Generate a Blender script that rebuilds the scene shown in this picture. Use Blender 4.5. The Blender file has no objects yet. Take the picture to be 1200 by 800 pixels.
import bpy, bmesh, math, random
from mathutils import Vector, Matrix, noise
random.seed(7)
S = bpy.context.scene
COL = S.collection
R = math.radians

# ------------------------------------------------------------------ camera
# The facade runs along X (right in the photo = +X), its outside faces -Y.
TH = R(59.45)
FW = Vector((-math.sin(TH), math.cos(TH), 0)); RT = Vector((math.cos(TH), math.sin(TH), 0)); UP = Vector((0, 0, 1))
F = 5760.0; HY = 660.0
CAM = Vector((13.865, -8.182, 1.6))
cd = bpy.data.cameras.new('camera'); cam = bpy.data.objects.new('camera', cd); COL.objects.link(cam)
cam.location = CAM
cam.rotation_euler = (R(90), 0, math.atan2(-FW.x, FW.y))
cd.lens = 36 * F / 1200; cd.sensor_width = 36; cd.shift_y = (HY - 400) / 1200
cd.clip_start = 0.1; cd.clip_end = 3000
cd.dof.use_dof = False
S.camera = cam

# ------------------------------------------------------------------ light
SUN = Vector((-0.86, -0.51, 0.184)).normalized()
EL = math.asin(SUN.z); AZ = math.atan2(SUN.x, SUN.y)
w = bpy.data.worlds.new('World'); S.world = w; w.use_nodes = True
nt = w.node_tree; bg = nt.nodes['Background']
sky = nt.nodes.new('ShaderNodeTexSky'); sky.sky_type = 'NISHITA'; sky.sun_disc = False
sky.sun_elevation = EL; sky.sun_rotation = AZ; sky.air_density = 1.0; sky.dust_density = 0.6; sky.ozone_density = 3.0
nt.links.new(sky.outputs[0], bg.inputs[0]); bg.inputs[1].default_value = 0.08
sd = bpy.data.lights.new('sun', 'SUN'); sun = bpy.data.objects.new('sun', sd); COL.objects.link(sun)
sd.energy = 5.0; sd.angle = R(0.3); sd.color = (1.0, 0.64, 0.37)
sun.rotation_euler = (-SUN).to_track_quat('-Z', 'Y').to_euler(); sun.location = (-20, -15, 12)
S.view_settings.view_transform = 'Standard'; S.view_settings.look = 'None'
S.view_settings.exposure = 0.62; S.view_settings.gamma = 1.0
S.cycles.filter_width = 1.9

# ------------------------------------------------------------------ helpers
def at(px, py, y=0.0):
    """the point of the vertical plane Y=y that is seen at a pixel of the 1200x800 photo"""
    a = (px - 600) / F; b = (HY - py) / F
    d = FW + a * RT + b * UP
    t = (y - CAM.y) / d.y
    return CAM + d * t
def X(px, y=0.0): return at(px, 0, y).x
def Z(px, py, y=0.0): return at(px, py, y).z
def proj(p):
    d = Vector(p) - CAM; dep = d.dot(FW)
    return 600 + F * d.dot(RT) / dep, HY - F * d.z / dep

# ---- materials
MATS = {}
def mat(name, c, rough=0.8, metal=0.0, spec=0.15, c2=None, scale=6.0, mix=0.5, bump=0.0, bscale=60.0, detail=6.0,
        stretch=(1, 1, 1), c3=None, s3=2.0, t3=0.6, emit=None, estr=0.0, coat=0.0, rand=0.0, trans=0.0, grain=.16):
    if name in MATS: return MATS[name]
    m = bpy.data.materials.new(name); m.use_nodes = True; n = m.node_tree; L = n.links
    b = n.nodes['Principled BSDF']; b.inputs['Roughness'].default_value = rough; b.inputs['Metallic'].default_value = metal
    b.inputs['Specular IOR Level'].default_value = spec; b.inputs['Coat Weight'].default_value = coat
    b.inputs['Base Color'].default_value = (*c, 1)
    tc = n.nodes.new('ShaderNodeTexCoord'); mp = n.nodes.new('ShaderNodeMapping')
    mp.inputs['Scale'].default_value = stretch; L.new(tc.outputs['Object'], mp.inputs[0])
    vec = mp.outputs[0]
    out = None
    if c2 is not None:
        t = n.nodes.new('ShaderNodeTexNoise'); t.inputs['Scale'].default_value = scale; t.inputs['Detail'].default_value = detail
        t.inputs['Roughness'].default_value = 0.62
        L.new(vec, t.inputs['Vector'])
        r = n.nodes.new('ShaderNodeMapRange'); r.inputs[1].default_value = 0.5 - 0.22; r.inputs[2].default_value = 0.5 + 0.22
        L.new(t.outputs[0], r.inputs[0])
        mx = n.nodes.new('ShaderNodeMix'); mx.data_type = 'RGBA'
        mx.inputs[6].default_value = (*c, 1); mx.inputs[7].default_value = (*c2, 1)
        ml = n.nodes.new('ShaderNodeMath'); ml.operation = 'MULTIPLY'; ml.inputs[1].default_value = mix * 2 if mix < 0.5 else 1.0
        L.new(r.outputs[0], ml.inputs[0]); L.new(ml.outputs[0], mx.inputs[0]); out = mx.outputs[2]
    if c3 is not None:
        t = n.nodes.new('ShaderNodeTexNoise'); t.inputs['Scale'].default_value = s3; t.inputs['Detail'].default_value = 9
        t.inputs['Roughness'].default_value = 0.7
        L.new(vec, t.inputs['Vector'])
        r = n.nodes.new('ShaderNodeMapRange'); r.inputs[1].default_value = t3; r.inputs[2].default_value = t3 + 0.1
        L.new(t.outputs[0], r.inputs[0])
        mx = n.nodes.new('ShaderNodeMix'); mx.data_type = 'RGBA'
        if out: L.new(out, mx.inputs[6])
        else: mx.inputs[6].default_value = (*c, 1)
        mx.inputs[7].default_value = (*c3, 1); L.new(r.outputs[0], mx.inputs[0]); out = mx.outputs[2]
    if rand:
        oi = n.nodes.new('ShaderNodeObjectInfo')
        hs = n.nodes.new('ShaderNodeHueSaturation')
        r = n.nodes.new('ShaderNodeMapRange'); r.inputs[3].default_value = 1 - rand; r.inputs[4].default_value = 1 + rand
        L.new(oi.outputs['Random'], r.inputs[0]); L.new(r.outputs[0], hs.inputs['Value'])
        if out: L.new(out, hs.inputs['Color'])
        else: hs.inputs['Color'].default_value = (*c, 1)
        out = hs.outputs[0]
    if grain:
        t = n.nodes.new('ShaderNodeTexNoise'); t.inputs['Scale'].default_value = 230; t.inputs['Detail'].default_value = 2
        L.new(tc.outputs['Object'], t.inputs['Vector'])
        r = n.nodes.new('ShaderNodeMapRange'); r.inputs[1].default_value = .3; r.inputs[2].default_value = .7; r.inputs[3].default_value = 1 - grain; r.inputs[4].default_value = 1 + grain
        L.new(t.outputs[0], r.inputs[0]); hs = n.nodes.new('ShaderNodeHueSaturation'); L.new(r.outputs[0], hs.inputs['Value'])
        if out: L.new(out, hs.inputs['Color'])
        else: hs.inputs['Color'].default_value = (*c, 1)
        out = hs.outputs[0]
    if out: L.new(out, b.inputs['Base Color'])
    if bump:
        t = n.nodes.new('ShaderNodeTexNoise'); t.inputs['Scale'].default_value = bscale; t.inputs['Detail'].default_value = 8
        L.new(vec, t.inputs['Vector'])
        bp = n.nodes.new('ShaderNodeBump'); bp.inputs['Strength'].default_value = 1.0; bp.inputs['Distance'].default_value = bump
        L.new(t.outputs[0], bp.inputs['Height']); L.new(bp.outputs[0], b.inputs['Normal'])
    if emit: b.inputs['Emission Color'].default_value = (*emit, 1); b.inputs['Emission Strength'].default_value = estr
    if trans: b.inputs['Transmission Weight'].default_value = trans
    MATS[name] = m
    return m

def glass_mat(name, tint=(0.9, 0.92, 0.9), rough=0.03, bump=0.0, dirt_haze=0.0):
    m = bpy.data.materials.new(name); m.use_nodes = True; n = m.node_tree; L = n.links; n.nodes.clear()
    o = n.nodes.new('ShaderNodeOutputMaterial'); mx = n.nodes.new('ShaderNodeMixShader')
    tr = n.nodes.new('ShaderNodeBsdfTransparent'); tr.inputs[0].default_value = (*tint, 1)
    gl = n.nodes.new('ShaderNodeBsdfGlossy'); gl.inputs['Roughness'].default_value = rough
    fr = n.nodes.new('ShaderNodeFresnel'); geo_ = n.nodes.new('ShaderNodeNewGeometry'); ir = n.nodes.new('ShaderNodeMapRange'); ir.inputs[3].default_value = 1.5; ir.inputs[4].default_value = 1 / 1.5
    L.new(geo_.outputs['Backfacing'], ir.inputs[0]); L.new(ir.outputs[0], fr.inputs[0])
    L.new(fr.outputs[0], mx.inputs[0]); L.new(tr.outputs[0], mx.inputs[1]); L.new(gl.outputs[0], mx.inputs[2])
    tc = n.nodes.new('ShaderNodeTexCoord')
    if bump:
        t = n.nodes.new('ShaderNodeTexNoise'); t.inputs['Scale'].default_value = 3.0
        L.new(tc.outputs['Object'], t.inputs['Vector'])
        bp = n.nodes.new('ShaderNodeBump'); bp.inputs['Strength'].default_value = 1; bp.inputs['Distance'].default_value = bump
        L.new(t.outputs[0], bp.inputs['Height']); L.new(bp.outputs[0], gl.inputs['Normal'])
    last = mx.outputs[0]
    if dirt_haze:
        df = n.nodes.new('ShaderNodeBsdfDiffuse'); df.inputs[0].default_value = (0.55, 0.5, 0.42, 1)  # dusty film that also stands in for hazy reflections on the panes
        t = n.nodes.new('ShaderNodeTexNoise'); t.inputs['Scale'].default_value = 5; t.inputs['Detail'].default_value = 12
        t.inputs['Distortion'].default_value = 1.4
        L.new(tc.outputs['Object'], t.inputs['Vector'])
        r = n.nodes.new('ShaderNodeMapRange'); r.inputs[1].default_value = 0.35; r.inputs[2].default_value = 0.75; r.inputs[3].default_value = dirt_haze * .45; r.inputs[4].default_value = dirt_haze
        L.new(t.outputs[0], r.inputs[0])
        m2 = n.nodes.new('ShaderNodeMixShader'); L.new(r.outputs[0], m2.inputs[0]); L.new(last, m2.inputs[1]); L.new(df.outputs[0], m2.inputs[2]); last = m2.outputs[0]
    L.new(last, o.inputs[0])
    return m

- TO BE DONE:
Starting at the first line of the material above, reproduce each line exactly up to and including the line with "S.camera = cam".

- EXERCISE ANSWER:
Generate a Blender script that rebuilds the scene shown in this picture. Use Blender 4.5. The Blender file has no objects yet. Take the picture to be 1200 by 800 pixels.
import bpy, bmesh, math, random
from mathutils import Vector, Matrix, noise
random.seed(7)
S = bpy.context.scene
COL = S.collection
R = math.radians

# ------------------------------------------------------------------ camera
# The facade runs along X (right in the photo = +X), its outside faces -Y.
TH = R(59.45)
FW = Vector((-math.sin(TH), math.cos(TH), 0)); RT = Vector((math.cos(TH), math.sin(TH), 0)); UP = Vector((0, 0, 1))
F = 5760.0; HY = 660.0
CAM = Vector((13.865, -8.182, 1.6))
cd = bpy.data.cameras.new('camera'); cam = bpy.data.objects.new('camera', cd); COL.objects.link(cam)
cam.location = CAM
cam.rotation_euler = (R(90), 0, math.atan2(-FW.x, FW.y))
cd.lens = 36 * F / 1200; cd.sensor_width = 36; cd.shift_y = (HY - 400) / 1200
cd.clip_start = 0.1; cd.clip_end = 3000
cd.dof.use_dof = False
S.camera = cam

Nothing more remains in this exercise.